Stated problem: The records below must be transcribed exactly. Do not include the pictures.

Entries with scene source code
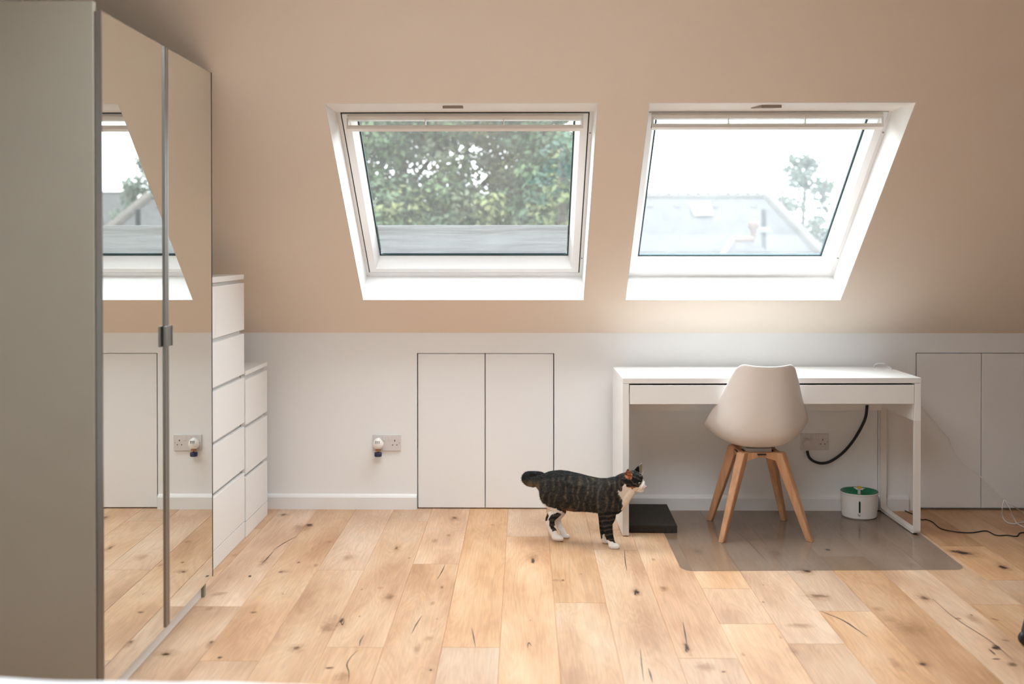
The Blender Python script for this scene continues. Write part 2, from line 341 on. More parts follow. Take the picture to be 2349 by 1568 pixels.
KN = [(Z5,2.936,((325,158,42,18,dk),(270,175,110,40,br),(150,88,26,9,dk),(150,90,60,18,br),(1300,110,26,14,dk),(1300,115,60,30,br),(1555,157,28,9,br),(455,272,36,18,br),
  (910,312,18,16,dk),(912,318,45,40,br),(1168,262,34,22,br),(1258,228,22,16,br),(995,380,18,8,dk),(590,375,62,34,br),(250,410,26,10,dk),(365,430,26,22,br),(160,470,70,22,br),(130,475,34,12,dk),(145,622,12,10,dk),
  (860,640,80,55,br),(862,640,40,26,br),(660,773,12,12,dk),(540,800,24,24,dk),(500,820,160,90,br),(440,850,80,50,br),(230,990,90,55,br),(235,985,40,26,dk),(1215,575,26,22,br),(1215,578,12,10,dk),
  (1150,685,30,26,br),(1125,920,50,32,br),(1045,985,44,42,br),(1180,790,16,12,br),(1140,1135,20,16,dk),(460,1120,56,14,dk),(540,1180,90,50,br),(1828,400,20,30,dk),(1828,380,60,50,br),(2030,530,22,12,dk),(1990,530,50,14,br),(2150,488,20,10,br),(1810,800,9,7,dk),(800,582,30,14,br),(675,592,14,10,dk),(20,400,60,60,br))),
 (Z6,2.475,((148,390,30,24,dk),(148,388,56,36,br),(302,370,26,16,br),(302,370,48,26,br),(245,205,18,12,br),(868,350,8,6,dk),(868,447,18,7,dk),(1115,272,42,12,dk),(1110,272,90,34,br),(1190,412,90,14,dk),(1170,415,130,40,br),
  (500,160,40,20,br),(1235,150,24,10,dk),(1075,580,120,20,br),(1035,725,50,36,br),(965,645,20,14,br),(435,705,18,38,dk),(435,710,48,60,br),(645,842,26,6,dk),(755,745,20,16,br),(1775,800,34,14,dk),(1780,798,70,30,br),
  (1785,425,40,20,dk),(1780,425,80,40,br),(2190,708,40,18,dk),(2168,730,12,30,dk),(2190,770,40,6,dk),(2050,520,12,12,dk),(2060,540,50,40,br),(2230,250,40,20,dk),(2240,245,90,50,br),(1990,165,110,18,dk,-.55),(2010,170,150,40,br,-.45),
  (2185,545,55,8,dk,-.7),(1975,540,34,10,dk,-.4),(1520,485,60,20,br),(1600,545,60,30,br),(2280,800,60,24,dk,-.8),(1620,800,50,60,br),(2245,665,40,8,dk,-.6),(940,170,50,30,br),(1720,240,60,30,br),(1700,600,160,60,br,-.8),(540,815,90,40,br))),
 (Z4,3.915,((2245,600,26,14,dk),(2275,925,60,18,dk),(1890,890,60,30,br),(1490,1300,70,18,dk),(1500,1290,170,60,br),(1980,1328,44,18,dk),(1900,1190,30,22,dk),(1890,1210,60,60,br),(2100,410,50,20,br),(1960,760,120,26,br,.5),(1640,560,90,20,br)))]
BLK = {(325,158),(460,1120),(1828,400),(540,800),(1140,1135),(148,390),(1115,272),(1235,150),(1775,800),(2190,708),(2168,730),(2190,770),(1990,165),(645,842),(435,705),(2245,600),(1490,1300),(1980,1328),(2230,250)}
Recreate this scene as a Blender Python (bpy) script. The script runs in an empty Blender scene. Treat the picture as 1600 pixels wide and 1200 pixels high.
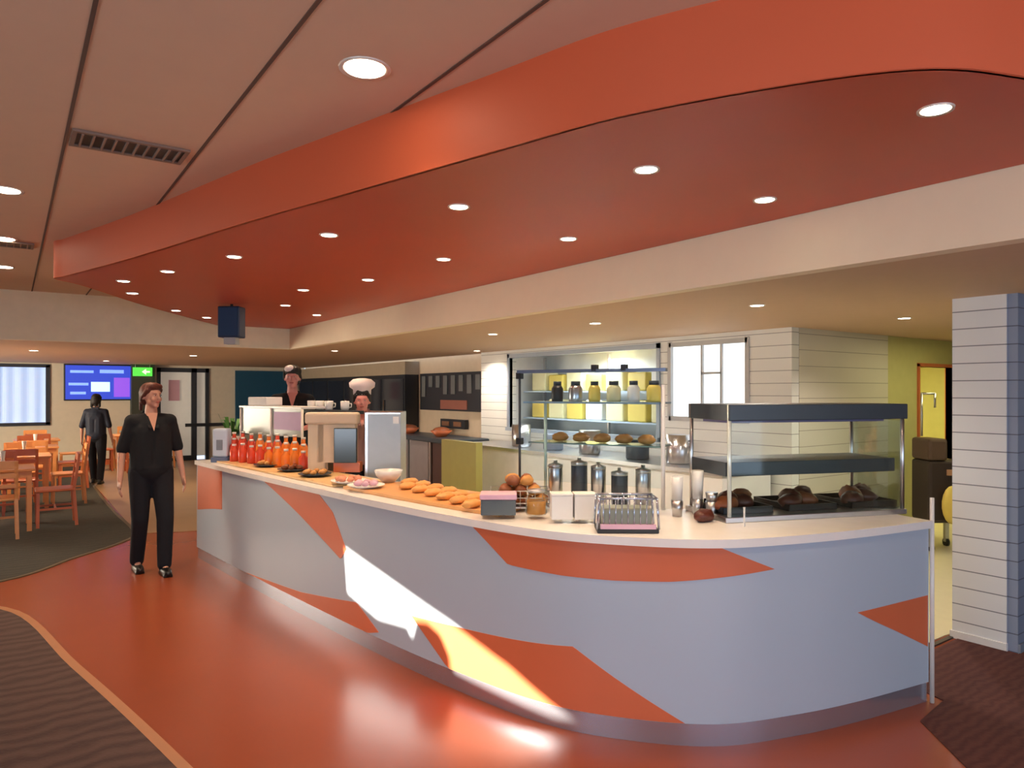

Full output:
The Blender Python script for this scene continues. Write part 2, from line 341 on. More parts follow. Take the picture to be 2349 by 1568 pixels.
KN = [(Z5,2.936,((325,158,42,18,dk),(270,175,110,40,br),(150,88,26,9,dk),(150,90,60,18,br),(1300,110,26,14,dk),(1300,115,60,30,br),(1555,157,28,9,br),(455,272,36,18,br),
  (910,312,18,16,dk),(912,318,45,40,br),(1168,262,34,22,br),(1258,228,22,16,br),(995,380,18,8,dk),(590,375,62,34,br),(250,410,26,10,dk),(365,430,26,22,br),(160,470,70,22,br),(130,475,34,12,dk),(145,622,12,10,dk),
  (860,640,80,55,br),(862,640,40,26,br),(660,773,12,12,dk),(540,800,24,24,dk),(500,820,160,90,br),(440,850,80,50,br),(230,990,90,55,br),(235,985,40,26,dk),(1215,575,26,22,br),(1215,578,12,10,dk),
  (1150,685,30,26,br),(1125,920,50,32,br),(1045,985,44,42,br),(1180,790,16,12,br),(1140,1135,20,16,dk),(460,1120,56,14,dk),(540,1180,90,50,br),(1828,400,20,30,dk),(1828,380,60,50,br),(2030,530,22,12,dk),(1990,530,50,14,br),(2150,488,20,10,br),(1810,800,9,7,dk),(800,582,30,14,br),(675,592,14,10,dk),(20,400,60,60,br))),
 (Z6,2.475,((148,390,30,24,dk),(148,388,56,36,br),(302,370,26,16,br),(302,370,48,26,br),(245,205,18,12,br),(868,350,8,6,dk),(868,447,18,7,dk),(1115,272,42,12,dk),(1110,272,90,34,br),(1190,412,90,14,dk),(1170,415,130,40,br),
  (500,160,40,20,br),(1235,150,24,10,dk),(1075,580,120,20,br),(1035,725,50,36,br),(965,645,20,14,br),(435,705,18,38,dk),(435,710,48,60,br),(645,842,26,6,dk),(755,745,20,16,br),(1775,800,34,14,dk),(1780,798,70,30,br),
  (1785,425,40,20,dk),(1780,425,80,40,br),(2190,708,40,18,dk),(2168,730,12,30,dk),(2190,770,40,6,dk),(2050,520,12,12,dk),(2060,540,50,40,br),(2230,250,40,20,dk),(2240,245,90,50,br),(1990,165,110,18,dk,-.55),(2010,170,150,40,br,-.45),
  (2185,545,55,8,dk,-.7),(1975,540,34,10,dk,-.4),(1520,485,60,20,br),(1600,545,60,30,br),(2280,800,60,24,dk,-.8),(1620,800,50,60,br),(2245,665,40,8,dk,-.6),(940,170,50,30,br),(1720,240,60,30,br),(1700,600,160,60,br,-.8),(540,815,90,40,br))),
 (Z4,3.915,((2245,600,26,14,dk),(2275,925,60,18,dk),(1890,890,60,30,br),(1490,1300,70,18,dk),(1500,1290,170,60,br),(1980,1328,44,18,dk),(1900,1190,30,22,dk),(1890,1210,60,60,br),(2100,410,50,20,br),(1960,760,120,26,br,.5),(1640,560,90,20,br)))]
BLK = {(325,158),(460,1120),(1828,400),(540,800),(1140,1135),(148,390),(1115,272),(1235,150),(1775,800),(2190,708),(2168,730),(2190,770),(1990,165),(645,842),(435,705),(2245,600),(1490,1300),(1980,1328),(2230,250)}
Recreate this scene as a Blender Python (bpy) script. The script runs in an empty Blender scene. Treat the picture as 1600 pixels wide and 1200 pixels high.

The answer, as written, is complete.